> **WHAT TO PRODUCE**: State how many lines of the entries include the string "script", please, leaving out everything but the number.
***** INPUT DATA
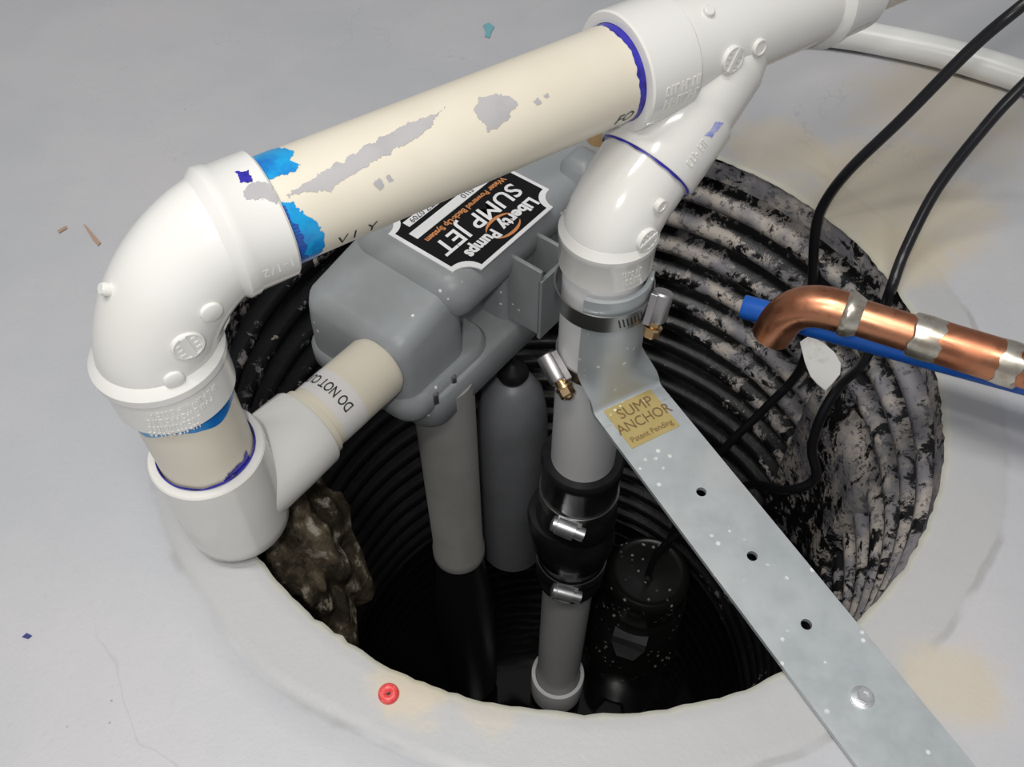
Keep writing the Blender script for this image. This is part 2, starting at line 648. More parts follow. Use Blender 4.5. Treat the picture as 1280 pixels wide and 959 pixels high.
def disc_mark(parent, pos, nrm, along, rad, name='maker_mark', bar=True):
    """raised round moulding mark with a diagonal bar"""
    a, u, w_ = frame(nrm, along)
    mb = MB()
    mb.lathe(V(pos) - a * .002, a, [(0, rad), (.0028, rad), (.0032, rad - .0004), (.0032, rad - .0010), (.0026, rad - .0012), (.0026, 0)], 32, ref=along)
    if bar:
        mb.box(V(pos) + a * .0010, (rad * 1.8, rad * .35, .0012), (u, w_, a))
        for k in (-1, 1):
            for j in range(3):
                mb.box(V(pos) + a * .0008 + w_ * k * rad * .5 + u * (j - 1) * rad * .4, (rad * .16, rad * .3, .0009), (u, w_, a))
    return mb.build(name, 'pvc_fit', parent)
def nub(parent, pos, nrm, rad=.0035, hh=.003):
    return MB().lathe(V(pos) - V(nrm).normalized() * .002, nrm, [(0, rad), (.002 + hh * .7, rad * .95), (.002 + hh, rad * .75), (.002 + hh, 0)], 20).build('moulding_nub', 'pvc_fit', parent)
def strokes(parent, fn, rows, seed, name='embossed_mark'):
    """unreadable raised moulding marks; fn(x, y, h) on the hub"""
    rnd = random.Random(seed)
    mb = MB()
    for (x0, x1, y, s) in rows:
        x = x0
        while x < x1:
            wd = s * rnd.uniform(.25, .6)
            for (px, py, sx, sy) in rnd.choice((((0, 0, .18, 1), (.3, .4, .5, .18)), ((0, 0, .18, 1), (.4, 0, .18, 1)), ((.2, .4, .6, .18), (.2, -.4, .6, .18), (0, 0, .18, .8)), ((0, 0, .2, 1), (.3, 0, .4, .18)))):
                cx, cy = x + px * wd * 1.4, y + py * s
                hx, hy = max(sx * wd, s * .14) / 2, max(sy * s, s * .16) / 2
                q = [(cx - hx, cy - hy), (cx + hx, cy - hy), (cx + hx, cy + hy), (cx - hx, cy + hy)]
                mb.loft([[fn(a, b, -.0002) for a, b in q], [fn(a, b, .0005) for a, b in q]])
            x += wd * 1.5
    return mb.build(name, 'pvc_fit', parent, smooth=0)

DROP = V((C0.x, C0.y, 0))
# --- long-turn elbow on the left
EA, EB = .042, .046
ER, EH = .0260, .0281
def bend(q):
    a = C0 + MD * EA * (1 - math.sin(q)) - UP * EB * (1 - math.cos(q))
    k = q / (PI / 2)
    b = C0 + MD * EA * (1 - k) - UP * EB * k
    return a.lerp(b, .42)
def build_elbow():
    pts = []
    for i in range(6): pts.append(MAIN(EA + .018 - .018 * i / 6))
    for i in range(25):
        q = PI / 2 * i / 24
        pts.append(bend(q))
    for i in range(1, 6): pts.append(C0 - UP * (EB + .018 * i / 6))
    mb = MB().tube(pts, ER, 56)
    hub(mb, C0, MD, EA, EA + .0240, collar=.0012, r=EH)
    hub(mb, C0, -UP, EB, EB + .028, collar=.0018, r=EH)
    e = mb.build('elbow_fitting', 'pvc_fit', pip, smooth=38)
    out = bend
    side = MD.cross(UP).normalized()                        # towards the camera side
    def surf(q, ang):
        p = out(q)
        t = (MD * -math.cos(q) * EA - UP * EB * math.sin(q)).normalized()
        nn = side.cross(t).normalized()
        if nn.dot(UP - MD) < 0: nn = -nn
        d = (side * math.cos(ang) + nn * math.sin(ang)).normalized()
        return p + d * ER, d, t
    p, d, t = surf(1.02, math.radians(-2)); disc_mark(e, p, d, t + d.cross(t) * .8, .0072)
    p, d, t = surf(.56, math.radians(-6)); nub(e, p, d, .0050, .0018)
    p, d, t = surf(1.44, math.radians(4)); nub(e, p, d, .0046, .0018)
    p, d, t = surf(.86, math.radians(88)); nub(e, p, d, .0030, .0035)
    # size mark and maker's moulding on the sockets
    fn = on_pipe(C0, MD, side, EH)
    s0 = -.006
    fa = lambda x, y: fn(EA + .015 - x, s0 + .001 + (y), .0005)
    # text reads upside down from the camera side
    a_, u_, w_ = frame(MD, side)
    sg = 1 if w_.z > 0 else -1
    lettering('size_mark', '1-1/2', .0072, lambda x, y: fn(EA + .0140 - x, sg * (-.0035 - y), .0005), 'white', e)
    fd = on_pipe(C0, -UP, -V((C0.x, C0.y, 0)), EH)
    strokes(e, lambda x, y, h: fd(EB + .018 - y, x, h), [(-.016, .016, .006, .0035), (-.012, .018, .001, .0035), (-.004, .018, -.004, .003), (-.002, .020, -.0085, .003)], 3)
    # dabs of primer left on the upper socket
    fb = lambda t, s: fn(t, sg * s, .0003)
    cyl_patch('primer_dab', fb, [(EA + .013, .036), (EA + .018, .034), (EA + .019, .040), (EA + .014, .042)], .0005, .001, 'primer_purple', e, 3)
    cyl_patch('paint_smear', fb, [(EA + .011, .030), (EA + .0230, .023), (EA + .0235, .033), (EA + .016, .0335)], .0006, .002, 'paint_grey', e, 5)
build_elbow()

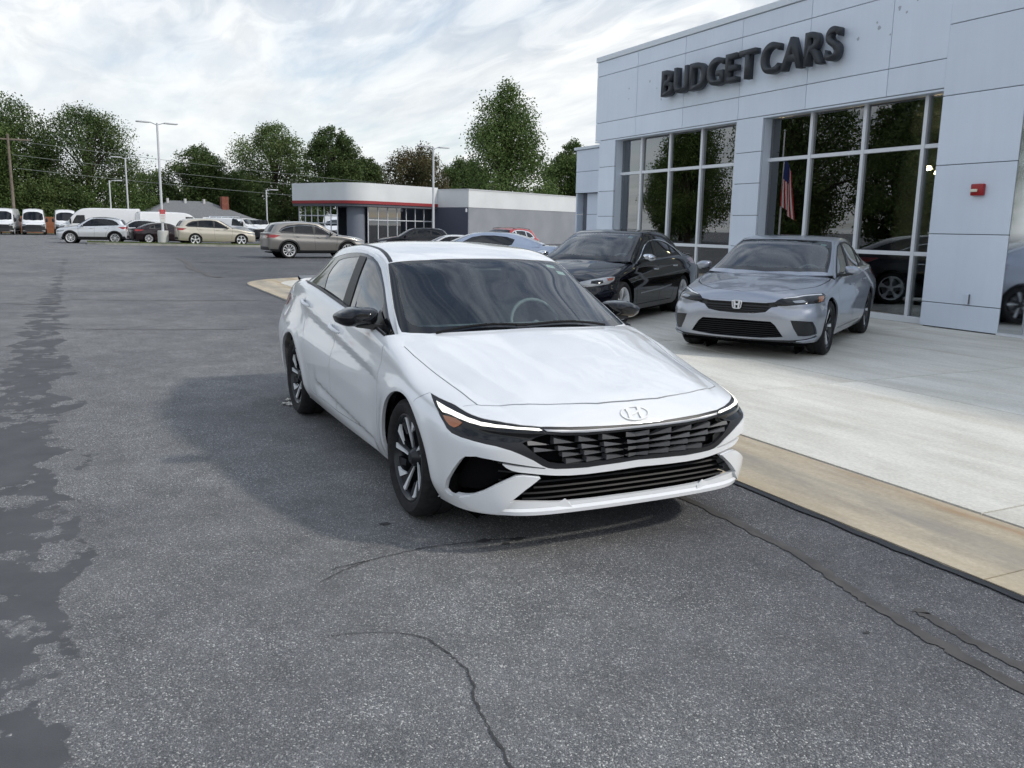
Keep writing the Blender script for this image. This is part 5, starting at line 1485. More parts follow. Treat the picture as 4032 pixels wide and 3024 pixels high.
**********
> **SOLUTION TO THIS TASK**: 2